Going strictly by the data calendar, it’ll be a quiet week for the world’s largest economy.
Other than Nvidia’s earnings release on Wednesday and the January FOMC minutes, there’s virtually nothing notable scheduled.
Of course, that doesn’t mean nothing will happen. Sometimes the quiet weeks turn out to be the loudest. And this week could be pretty loud in Gaza, where the Israeli military’s likely to begin an offensive in Rafah. Geopolitical observers will also eye Russia, where the Kremlin worked over the weekend to suppress public displays of mourning for Aleksei Navalny, whose untimely demise (attributed farcically to “sudden death syndrome“) was yet another testament to tyranny.
The account of the Fed’s January policy meeting will be contextualized by overshoots on both consumer and producer prices in last week’s inauspicious round of US data. As discussed at some length in the latest Weekly, market participants and macro watchers are whispering about a higher terminal rate — i.e., the prospect that the next move from the Fed might actually be a hike, not a cut.
As the familiar figure above shows, market pricing for rate cuts in 2024 is now roughly in line with the December dot plot. So far, that adjustment (less in the way of rate-cut premium) hasn’t impacted equities. I’ve suggested stocks can hold up as long as the market doesn’t begin to suspect that the three cuts tipped by the last SEP are in doubt.
Wednesday’s FOMC minutes are probably too stale to matter. When Powell regaled reporters late last month, a March rate cut was still on the table — or at least in the market’s opinion. That’s no longer the case. There’s no chance of a move next month, so any color alluding to that in the minutes is redundant.
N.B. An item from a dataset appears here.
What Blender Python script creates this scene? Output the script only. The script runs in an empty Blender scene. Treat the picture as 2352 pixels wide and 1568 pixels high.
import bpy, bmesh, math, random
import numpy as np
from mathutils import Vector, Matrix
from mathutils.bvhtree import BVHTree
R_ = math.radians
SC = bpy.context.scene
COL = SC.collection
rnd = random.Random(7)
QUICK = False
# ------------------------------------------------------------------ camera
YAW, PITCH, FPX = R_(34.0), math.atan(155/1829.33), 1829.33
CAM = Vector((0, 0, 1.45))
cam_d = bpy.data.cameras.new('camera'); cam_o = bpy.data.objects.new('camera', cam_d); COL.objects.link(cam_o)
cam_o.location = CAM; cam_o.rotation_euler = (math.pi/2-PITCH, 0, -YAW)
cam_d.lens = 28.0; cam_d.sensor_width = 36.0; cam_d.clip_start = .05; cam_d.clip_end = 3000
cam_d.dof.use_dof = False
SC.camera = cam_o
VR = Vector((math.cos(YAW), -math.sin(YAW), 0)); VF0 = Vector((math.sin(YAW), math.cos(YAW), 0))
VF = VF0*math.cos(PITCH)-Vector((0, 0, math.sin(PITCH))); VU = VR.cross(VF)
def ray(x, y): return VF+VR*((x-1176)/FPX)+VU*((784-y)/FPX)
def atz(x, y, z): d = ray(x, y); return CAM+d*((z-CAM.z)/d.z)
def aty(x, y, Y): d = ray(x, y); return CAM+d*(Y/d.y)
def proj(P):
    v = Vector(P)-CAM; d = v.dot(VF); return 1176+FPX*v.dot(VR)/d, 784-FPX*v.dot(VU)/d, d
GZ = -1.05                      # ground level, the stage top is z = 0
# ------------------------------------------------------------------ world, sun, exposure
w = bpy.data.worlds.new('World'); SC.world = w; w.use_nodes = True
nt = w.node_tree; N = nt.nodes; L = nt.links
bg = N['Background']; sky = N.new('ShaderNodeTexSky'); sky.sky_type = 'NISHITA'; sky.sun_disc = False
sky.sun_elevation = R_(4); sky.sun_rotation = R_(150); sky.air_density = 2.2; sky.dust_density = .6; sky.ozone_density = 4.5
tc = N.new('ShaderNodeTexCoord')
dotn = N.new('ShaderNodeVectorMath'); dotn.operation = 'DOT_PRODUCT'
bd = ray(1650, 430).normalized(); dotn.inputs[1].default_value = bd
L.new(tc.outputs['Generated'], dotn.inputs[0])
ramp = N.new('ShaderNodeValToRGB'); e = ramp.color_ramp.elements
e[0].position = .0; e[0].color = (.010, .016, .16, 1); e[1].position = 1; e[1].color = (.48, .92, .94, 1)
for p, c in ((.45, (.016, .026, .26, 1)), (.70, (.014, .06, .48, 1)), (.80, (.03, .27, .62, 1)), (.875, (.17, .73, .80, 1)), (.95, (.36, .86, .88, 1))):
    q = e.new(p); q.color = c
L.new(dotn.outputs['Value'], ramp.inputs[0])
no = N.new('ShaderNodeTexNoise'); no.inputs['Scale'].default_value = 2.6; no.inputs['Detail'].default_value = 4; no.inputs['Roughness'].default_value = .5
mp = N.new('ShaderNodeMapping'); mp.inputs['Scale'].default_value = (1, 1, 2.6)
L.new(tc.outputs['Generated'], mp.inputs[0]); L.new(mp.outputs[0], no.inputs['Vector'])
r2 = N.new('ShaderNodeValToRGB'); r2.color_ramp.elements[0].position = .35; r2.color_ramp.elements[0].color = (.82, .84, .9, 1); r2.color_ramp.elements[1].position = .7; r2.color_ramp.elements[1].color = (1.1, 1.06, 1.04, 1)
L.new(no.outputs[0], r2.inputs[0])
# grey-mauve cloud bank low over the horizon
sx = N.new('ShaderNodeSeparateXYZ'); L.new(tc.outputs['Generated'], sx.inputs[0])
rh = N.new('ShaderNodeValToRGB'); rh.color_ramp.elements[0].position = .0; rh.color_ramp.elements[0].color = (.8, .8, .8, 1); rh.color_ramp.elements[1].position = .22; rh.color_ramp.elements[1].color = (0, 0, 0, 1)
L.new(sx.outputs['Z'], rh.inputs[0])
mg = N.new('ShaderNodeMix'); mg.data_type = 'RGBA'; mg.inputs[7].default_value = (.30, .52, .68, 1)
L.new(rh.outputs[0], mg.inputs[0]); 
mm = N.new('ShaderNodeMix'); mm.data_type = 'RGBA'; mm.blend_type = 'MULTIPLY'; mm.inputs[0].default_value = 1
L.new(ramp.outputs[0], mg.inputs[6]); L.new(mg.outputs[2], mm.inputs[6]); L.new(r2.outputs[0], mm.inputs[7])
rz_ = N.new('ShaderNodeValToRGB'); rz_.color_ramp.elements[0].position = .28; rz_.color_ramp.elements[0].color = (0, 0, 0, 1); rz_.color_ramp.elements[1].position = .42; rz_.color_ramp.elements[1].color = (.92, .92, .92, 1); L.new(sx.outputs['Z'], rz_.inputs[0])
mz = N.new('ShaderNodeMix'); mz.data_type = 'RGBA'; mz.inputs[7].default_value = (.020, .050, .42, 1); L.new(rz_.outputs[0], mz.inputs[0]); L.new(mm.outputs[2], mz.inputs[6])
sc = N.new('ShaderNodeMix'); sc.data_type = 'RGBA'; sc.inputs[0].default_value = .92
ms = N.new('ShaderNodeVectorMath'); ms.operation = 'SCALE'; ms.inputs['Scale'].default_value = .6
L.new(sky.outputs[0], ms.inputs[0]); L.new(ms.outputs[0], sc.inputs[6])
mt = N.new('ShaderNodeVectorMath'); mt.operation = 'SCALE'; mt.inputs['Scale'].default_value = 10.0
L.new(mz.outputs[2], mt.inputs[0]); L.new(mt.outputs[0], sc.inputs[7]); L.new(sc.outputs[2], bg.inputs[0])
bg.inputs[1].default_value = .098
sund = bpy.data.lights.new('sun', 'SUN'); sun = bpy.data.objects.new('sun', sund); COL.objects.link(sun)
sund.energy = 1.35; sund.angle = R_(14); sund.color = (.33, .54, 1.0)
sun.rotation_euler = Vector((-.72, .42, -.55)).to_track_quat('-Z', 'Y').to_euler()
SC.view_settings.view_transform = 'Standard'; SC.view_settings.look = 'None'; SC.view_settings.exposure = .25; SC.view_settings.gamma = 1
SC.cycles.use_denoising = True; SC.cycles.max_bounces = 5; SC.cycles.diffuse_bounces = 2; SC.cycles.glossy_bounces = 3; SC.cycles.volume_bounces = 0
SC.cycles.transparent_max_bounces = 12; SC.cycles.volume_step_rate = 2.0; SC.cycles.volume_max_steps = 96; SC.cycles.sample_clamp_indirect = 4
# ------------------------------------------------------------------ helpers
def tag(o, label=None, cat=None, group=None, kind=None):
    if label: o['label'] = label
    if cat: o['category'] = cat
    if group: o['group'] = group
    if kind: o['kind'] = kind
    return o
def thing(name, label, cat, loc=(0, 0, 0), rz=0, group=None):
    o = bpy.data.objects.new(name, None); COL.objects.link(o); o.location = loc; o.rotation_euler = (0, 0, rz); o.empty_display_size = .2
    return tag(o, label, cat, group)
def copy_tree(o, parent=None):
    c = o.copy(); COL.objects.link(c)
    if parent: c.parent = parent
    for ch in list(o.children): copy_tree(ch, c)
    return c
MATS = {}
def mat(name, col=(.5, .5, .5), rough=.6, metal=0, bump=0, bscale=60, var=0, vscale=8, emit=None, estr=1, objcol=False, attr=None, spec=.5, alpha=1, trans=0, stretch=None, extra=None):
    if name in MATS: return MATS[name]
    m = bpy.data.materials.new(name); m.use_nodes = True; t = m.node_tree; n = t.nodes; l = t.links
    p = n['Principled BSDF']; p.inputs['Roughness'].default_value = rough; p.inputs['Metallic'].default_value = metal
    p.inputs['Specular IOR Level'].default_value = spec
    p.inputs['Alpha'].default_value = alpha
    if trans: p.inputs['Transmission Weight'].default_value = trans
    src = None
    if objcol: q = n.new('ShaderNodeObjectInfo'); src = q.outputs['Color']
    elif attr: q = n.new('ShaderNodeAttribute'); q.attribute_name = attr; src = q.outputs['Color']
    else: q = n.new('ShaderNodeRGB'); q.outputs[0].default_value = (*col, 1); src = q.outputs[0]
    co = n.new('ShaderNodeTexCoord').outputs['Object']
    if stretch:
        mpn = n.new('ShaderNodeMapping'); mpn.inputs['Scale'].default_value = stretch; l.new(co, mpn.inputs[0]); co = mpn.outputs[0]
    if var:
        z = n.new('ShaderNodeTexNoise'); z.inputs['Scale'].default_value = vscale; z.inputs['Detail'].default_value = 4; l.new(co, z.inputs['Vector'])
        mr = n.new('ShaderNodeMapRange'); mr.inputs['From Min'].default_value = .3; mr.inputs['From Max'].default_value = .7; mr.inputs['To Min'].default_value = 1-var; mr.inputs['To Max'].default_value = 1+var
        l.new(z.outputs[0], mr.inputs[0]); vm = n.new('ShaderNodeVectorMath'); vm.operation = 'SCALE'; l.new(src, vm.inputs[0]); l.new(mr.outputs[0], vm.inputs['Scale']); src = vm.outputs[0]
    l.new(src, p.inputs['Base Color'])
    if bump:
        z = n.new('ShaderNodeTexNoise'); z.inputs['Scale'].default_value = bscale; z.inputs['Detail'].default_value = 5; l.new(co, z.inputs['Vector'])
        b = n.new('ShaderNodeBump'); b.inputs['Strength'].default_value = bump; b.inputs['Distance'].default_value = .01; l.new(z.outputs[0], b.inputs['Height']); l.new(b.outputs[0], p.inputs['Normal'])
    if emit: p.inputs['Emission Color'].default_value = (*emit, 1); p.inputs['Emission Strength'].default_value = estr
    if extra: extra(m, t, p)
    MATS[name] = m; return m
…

I’ve argued (repeatedly) that the Fed’s behind the curve when it comes to socializing the QT taper, notwithstanding Lorie Logan’s effort to get the balling rolling in early January. Perhaps the minutes will provide a bit more clarity on when that discussion will commence in earnest, although I doubt traders will learn anything they didn’t already know: There was a preliminary discussion around tapering the pace of balance sheet runoff in January, and that discussion will get more serious next month. With RRP balances dropping below $500 billion, I think the Committee should announce the parameters and time table in March rather than waiting until May, but what do I know, right?
The only other scheduled notables are existing home sales and flash prints on S&P Global’s PMIs for February. The latter have market-moving potential, the former obviously doesn’t. “Market-moving” in the context of the PMIs just means rates will respond to the headlines, even if the impact proves fleeting or otherwise inconsequential. S&P’s PMIs only matter in the US until ISM releases its surveys during the first week of the next month.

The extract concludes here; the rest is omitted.